Chatter, who holds two patents on portions of the switch and with others has applications pending for 10 more, says only that the design ''is a true architectural innovation that allows you to bypass semiconductor technology,'' which is now unable to smoothly handle all the data that floods the Internet.
Certainly, whatever Nexabit's founders have told investors about their machine must be convincing.
Last week the company said it has received $20 million in new venture funding to continue work aimed at bringing the switch to market by the end of 1999. The new investors include two billionaires - Paul Allen, Bill Gates's partner in the founding of Microsoft Corp. and Peter Thomson, an heir to the worldwide publishing and information giant, Thomson Corp.
Joining in the investment, along with Allen's Vulcan Ventures fund and Thomson's personal investment, was the venture capital arm of Hambrecht & Quist, the San Francisco financial firm.
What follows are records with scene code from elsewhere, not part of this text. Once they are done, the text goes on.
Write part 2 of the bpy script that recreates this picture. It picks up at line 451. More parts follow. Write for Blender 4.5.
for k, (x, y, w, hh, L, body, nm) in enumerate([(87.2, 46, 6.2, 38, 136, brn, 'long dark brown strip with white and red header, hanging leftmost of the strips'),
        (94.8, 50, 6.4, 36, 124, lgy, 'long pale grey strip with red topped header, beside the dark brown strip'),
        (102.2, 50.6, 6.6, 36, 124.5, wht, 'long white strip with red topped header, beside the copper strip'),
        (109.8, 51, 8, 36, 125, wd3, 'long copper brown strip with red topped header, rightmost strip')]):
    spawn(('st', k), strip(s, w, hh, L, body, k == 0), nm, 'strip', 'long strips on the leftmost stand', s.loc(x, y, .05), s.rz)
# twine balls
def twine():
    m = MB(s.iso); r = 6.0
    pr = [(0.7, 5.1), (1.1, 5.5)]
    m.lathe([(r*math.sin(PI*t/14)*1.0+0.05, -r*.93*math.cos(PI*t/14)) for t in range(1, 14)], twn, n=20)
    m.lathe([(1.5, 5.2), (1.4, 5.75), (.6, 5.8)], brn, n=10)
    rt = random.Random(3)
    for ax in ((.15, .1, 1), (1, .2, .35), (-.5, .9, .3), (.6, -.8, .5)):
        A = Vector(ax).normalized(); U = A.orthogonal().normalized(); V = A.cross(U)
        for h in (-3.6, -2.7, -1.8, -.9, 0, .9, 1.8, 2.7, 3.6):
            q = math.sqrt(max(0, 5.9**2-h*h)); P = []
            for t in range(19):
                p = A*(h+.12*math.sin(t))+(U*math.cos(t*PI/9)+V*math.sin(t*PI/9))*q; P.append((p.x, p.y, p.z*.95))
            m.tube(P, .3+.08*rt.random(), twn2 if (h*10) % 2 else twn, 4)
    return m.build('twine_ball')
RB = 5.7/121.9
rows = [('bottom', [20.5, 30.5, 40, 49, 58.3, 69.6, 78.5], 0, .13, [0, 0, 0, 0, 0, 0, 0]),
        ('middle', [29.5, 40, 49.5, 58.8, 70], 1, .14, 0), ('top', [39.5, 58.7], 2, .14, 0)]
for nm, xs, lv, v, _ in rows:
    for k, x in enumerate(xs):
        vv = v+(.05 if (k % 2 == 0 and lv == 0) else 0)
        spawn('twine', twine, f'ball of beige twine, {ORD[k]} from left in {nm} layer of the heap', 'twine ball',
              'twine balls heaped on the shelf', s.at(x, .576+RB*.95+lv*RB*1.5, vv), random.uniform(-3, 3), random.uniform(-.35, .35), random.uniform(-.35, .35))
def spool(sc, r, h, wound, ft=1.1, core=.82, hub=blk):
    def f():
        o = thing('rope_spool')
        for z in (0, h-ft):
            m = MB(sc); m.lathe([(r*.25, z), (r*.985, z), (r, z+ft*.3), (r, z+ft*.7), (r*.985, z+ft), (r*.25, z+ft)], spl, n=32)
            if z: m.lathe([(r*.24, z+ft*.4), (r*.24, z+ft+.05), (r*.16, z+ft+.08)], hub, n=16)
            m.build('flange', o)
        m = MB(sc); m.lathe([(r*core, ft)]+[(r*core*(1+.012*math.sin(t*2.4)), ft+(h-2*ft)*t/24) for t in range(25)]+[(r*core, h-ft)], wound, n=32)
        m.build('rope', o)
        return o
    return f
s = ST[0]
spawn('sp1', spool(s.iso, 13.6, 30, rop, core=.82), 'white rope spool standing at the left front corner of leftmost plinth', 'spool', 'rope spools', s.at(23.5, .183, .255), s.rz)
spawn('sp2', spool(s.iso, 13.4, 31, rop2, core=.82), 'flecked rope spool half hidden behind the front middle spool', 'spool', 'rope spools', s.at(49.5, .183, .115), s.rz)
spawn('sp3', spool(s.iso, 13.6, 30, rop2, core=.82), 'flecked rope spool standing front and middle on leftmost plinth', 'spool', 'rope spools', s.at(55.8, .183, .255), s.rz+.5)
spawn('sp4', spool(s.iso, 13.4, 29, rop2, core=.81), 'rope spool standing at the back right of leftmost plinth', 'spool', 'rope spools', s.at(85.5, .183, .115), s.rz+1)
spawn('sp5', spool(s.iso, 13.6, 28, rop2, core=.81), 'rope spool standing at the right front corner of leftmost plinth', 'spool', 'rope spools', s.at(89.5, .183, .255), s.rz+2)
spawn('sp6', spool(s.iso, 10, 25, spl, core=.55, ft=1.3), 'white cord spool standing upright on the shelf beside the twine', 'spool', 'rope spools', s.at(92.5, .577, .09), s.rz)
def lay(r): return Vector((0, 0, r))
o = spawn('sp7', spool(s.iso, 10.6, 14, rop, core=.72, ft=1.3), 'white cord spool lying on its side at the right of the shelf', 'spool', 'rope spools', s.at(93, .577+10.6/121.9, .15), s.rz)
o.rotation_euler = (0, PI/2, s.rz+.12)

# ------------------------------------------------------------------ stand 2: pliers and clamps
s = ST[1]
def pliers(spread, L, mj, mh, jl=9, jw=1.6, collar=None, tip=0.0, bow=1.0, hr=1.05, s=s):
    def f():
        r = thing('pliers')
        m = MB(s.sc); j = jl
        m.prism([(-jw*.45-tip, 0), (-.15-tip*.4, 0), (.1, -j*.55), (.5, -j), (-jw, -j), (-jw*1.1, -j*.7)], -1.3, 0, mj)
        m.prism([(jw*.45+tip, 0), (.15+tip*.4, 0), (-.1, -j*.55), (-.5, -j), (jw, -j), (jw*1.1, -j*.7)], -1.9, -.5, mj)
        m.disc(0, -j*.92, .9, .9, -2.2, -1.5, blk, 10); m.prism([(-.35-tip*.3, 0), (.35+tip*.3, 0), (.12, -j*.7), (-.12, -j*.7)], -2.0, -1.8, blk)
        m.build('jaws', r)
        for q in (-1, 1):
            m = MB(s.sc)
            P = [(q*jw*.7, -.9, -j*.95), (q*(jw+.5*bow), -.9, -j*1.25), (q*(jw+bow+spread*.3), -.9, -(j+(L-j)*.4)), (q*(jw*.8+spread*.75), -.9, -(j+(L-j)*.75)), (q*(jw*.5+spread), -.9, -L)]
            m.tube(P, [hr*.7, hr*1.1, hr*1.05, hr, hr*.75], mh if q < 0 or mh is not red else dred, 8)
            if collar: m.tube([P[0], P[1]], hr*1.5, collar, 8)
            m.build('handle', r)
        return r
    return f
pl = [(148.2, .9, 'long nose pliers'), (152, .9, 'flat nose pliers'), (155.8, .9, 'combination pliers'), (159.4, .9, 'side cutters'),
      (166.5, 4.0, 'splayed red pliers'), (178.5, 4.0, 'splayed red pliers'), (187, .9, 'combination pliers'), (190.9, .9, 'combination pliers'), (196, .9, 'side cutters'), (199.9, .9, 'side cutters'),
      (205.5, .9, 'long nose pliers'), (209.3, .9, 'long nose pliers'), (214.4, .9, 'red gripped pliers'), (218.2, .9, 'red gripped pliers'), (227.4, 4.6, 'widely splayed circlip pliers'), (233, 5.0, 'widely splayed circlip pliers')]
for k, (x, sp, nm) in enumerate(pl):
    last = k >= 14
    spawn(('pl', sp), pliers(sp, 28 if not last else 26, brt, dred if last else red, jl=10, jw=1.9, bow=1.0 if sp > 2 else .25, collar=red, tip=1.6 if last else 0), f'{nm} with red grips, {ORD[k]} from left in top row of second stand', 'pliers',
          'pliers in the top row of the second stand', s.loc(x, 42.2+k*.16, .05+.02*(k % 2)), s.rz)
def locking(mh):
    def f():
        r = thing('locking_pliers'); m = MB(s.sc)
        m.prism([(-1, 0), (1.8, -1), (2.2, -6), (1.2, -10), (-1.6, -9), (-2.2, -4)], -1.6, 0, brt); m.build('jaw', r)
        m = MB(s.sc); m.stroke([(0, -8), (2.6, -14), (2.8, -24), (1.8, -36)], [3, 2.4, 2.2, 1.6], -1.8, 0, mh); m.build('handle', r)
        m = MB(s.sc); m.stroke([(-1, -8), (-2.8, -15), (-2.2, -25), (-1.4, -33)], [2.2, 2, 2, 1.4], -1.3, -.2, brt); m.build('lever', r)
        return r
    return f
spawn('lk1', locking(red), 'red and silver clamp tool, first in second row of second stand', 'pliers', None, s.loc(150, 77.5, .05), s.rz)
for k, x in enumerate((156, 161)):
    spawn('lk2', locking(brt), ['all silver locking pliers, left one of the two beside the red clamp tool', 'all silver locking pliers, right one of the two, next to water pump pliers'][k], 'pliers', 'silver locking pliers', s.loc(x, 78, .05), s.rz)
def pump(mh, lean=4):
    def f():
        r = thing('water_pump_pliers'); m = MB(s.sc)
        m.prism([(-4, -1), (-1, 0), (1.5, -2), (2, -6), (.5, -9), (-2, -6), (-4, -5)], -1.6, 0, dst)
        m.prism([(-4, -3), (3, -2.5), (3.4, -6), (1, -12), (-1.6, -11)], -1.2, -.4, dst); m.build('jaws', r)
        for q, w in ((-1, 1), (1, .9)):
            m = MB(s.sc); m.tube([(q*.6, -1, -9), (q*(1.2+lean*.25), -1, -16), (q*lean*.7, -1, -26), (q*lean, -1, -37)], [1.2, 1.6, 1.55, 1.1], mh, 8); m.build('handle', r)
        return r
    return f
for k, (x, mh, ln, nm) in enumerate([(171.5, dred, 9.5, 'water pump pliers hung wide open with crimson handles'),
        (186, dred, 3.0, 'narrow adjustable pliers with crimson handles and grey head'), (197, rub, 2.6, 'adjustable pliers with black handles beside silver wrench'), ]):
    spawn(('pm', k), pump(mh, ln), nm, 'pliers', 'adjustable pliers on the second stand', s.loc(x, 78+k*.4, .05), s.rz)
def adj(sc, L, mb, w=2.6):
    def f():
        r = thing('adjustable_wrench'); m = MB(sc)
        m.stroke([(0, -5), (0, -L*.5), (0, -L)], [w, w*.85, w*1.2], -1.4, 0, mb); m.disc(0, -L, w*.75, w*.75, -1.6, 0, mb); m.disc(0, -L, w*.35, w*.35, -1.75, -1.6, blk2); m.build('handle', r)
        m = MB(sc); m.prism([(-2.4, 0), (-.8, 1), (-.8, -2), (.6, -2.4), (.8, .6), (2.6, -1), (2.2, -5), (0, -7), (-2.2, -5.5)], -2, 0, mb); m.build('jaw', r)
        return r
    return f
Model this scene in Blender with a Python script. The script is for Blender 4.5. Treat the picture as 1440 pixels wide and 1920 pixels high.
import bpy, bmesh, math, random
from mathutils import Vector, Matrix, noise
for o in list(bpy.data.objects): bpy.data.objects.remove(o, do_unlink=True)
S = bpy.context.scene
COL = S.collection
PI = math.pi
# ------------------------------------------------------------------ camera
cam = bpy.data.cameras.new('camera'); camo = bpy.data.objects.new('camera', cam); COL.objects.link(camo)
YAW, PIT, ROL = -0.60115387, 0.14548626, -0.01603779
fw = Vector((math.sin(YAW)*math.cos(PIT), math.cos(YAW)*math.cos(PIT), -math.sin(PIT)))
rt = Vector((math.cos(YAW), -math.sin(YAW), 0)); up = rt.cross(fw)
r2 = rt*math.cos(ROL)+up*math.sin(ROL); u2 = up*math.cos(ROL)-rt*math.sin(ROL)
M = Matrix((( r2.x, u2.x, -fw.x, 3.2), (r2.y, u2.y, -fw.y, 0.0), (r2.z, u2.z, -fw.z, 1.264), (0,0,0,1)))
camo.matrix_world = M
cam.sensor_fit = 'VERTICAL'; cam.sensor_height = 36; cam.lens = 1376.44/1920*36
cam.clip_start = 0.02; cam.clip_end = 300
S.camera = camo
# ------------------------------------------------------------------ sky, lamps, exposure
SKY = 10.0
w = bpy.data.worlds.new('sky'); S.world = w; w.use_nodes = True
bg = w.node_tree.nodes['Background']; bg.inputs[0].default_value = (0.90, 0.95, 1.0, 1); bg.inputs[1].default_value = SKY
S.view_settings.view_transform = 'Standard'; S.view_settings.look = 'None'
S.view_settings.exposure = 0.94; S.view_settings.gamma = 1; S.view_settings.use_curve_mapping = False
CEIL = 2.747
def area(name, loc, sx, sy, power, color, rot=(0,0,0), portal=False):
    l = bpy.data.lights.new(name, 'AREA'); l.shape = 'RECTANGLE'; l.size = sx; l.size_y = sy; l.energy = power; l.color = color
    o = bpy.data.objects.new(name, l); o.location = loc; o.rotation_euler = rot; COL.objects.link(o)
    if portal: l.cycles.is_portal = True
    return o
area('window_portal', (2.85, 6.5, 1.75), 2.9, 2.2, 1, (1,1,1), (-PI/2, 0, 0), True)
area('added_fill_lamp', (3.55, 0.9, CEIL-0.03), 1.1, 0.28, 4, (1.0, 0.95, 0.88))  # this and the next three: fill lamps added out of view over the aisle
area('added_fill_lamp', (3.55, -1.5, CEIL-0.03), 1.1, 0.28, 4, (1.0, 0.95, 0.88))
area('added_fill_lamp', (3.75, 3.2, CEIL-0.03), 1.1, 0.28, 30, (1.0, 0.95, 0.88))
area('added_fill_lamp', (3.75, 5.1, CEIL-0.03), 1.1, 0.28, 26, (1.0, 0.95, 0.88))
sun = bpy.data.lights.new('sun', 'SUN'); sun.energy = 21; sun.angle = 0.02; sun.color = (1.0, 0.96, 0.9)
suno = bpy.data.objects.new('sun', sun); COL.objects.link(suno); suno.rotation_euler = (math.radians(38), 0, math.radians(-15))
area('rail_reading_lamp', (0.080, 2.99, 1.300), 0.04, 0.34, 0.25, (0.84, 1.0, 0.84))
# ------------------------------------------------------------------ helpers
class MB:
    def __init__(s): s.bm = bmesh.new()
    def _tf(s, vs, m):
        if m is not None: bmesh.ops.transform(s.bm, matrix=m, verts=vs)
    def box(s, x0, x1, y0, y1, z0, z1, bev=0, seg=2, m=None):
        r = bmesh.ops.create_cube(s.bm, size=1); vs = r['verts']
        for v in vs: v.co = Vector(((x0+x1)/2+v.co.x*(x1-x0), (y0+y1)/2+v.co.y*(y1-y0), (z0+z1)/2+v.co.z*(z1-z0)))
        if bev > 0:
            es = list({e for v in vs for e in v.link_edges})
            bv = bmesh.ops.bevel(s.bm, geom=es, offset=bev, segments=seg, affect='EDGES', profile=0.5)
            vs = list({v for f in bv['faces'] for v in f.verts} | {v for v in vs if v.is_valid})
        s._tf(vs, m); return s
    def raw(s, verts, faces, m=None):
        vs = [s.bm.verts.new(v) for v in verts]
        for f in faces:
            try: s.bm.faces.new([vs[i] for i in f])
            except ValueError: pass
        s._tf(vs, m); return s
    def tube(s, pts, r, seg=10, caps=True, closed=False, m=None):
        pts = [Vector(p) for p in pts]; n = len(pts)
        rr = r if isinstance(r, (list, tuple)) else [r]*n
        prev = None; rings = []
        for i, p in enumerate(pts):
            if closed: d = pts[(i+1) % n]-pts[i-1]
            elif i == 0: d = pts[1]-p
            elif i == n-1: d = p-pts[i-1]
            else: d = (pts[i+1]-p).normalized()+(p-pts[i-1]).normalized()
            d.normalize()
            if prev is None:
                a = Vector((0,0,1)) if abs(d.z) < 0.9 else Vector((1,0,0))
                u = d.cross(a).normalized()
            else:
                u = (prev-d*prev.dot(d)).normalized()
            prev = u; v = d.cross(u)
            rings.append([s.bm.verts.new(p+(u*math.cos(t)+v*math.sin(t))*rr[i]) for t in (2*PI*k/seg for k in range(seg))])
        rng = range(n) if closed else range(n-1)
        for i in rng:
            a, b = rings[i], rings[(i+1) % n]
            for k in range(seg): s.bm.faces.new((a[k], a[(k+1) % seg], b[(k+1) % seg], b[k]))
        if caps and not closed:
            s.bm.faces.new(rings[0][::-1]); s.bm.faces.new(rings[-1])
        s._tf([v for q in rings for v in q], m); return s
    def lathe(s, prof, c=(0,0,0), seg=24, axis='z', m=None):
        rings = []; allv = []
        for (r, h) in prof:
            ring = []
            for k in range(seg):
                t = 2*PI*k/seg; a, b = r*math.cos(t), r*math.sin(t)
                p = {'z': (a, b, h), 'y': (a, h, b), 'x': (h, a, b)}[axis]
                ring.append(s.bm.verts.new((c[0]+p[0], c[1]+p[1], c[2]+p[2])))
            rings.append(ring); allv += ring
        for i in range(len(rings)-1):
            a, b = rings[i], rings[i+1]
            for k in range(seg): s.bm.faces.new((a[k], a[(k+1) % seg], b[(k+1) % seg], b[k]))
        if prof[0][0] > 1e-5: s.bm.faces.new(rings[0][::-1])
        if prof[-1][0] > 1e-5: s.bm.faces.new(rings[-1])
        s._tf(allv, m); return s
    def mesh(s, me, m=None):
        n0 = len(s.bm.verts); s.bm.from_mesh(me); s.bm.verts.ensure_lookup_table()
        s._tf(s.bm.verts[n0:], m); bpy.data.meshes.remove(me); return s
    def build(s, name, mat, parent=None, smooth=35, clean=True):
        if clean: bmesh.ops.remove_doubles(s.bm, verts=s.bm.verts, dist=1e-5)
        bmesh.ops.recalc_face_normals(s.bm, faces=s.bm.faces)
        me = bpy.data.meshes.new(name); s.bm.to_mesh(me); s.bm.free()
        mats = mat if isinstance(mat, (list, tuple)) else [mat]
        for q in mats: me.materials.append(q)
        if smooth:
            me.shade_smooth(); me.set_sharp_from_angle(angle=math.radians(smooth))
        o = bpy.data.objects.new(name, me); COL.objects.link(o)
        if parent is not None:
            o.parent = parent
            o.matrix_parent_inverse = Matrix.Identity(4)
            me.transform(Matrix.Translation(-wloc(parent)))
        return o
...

And that's on top of the undisclosed amount that Ray Stata, founder and retired chairman of Analog Devices Inc., has put into Nexabit since the company opened its doors in early 1997. Nexabit now has 78 full-time employees, Chatter says.
Nexabit hopes to outpace its rivals. At least three other companies have high-speed switches in the works. Nexabit had hoped to have its pilot models made by October. Chatter now says it's more likely the first won't be done until November. He said five telecommunications companies are waiting to test them.